DATA LINES:
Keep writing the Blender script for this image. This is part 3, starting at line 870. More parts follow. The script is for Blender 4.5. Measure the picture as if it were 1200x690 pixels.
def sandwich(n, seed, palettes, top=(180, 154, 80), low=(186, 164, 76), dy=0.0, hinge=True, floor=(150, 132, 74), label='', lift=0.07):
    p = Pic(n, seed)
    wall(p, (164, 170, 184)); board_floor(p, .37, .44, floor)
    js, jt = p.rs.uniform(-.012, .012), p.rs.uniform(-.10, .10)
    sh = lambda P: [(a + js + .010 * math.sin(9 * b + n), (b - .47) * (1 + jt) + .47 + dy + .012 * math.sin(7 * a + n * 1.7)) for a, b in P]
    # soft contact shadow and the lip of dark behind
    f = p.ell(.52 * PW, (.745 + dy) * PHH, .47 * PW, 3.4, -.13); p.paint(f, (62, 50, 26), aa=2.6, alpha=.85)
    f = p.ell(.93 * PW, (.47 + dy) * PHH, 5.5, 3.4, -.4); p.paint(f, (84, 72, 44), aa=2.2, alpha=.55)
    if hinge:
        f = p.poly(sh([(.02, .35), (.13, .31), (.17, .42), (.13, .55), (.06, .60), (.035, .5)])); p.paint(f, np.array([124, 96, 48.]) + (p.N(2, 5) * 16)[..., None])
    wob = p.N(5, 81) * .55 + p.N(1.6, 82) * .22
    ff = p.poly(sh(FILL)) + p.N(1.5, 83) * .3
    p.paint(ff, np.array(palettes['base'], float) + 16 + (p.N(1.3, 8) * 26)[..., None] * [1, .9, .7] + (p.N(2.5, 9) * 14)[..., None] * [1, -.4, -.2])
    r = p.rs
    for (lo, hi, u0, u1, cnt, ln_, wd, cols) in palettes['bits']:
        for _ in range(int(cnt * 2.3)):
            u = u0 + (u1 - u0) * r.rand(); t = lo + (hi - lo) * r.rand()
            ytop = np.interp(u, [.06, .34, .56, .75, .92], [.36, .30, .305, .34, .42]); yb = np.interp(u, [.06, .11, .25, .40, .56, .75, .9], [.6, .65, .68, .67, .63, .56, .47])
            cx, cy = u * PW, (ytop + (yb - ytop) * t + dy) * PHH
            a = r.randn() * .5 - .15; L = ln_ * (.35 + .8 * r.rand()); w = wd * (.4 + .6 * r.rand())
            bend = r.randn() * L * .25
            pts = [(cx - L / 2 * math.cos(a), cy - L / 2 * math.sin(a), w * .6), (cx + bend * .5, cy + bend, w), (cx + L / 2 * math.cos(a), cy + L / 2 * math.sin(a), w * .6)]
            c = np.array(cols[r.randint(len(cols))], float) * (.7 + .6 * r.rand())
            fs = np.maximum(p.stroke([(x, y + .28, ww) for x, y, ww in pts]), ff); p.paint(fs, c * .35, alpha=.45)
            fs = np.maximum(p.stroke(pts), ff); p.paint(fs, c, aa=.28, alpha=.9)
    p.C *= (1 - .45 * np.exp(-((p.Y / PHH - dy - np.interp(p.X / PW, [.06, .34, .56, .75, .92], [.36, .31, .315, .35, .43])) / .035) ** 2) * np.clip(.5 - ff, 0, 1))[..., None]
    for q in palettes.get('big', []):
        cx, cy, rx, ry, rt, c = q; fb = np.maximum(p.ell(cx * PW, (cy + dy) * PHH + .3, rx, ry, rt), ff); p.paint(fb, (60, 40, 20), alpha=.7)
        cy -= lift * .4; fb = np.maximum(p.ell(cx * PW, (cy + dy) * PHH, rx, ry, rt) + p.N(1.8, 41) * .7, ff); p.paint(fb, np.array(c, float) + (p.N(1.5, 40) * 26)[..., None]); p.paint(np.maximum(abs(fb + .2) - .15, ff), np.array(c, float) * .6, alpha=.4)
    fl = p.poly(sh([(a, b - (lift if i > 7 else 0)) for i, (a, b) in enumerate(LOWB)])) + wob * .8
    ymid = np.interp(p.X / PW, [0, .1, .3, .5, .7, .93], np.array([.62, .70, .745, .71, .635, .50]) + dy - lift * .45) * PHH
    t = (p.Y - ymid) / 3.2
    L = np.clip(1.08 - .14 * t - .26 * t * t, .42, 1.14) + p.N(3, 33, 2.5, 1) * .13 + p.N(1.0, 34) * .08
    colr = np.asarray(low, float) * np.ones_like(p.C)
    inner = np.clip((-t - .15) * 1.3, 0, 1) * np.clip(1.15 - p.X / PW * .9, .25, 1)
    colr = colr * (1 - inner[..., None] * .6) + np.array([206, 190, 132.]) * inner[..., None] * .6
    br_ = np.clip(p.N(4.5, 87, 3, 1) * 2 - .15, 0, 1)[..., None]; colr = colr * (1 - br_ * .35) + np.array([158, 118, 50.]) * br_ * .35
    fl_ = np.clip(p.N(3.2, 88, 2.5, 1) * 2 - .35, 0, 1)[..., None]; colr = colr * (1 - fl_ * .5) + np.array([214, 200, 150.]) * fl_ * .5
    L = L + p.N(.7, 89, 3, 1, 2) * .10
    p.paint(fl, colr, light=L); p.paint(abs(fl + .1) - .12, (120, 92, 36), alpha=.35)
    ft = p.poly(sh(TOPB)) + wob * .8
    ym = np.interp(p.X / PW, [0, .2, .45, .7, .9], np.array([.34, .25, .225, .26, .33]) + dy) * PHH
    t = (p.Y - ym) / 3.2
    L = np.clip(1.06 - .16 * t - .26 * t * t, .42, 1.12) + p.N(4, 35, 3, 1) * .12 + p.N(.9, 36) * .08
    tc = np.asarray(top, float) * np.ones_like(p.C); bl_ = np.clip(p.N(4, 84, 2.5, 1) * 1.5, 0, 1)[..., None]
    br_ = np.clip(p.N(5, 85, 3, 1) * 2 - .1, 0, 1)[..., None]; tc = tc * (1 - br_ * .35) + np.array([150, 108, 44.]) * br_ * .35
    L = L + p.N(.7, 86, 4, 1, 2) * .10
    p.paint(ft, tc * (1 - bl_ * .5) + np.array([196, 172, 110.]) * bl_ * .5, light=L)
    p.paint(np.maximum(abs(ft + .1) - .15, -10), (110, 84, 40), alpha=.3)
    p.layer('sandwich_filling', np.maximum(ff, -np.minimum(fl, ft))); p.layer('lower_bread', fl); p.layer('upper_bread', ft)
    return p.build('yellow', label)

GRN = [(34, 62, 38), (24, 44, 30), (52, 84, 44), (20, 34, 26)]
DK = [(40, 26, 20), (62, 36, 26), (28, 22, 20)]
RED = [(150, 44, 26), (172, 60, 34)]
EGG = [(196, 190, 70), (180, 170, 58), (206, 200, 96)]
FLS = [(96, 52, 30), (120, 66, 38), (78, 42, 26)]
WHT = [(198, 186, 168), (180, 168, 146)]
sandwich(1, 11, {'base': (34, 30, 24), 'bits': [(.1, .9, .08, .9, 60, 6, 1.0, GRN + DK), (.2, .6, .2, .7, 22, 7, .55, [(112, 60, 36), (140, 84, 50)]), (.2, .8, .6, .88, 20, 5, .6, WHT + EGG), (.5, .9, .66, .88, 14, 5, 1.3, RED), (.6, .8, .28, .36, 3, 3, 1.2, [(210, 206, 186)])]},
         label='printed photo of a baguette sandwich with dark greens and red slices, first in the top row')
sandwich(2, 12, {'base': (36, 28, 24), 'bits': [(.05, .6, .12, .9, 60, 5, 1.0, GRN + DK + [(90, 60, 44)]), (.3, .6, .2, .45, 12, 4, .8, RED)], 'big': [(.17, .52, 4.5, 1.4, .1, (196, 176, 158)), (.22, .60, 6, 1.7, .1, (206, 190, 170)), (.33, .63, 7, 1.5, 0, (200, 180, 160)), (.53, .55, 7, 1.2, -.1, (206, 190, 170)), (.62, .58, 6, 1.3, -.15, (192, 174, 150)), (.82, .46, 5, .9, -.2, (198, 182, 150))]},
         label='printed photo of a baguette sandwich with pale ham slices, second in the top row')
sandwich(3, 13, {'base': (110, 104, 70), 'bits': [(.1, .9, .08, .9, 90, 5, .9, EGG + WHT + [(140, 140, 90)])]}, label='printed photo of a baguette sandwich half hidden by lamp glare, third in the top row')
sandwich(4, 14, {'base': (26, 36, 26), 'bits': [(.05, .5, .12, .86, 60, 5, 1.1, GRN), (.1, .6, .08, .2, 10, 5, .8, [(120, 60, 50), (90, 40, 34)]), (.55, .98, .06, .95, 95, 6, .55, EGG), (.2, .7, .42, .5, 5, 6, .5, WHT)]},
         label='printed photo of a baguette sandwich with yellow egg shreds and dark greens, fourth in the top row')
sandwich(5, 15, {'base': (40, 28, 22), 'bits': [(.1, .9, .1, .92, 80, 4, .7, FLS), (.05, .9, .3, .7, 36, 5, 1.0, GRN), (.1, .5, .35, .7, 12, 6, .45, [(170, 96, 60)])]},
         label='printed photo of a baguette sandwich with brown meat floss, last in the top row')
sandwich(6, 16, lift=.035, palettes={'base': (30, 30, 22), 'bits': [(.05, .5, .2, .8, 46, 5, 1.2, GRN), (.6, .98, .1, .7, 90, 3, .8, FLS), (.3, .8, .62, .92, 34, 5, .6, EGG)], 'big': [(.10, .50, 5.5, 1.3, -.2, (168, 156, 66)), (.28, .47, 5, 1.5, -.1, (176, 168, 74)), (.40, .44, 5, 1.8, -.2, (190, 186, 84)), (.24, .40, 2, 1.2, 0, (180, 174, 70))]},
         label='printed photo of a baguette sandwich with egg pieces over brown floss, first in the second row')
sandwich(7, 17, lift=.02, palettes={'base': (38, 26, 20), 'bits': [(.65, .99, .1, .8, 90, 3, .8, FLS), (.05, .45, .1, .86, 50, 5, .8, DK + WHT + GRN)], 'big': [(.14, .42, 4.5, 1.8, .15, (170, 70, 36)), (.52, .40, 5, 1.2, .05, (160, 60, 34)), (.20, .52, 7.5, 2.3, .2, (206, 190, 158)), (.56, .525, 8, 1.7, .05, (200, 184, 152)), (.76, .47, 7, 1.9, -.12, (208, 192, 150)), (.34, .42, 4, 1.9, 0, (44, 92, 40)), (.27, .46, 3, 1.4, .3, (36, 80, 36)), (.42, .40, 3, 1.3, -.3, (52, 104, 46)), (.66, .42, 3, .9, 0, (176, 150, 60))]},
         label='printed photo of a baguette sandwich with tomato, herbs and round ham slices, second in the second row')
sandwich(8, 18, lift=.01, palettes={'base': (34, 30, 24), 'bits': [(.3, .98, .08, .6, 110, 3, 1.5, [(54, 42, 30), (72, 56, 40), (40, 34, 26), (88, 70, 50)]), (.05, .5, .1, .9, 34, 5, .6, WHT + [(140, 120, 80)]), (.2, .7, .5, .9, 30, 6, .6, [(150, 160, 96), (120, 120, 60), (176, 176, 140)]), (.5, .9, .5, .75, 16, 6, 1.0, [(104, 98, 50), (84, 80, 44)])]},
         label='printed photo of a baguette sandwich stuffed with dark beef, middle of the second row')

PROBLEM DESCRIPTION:
Copy out precisely the lines that begin at the line containing "p.paint(ft, tc *" and end at the line containing "return p.build('yellow', label)", including both; write nothing else.

WRITTEN SOLUTION:
    p.paint(ft, tc * (1 - bl_ * .5) + np.array([196, 172, 110.]) * bl_ * .5, light=L)
    p.paint(np.maximum(abs(ft + .1) - .15, -10), (110, 84, 40), alpha=.3)
    p.layer('sandwich_filling', np.maximum(ff, -np.minimum(fl, ft))); p.layer('lower_bread', fl); p.layer('upper_bread', ft)
    return p.build('yellow', label)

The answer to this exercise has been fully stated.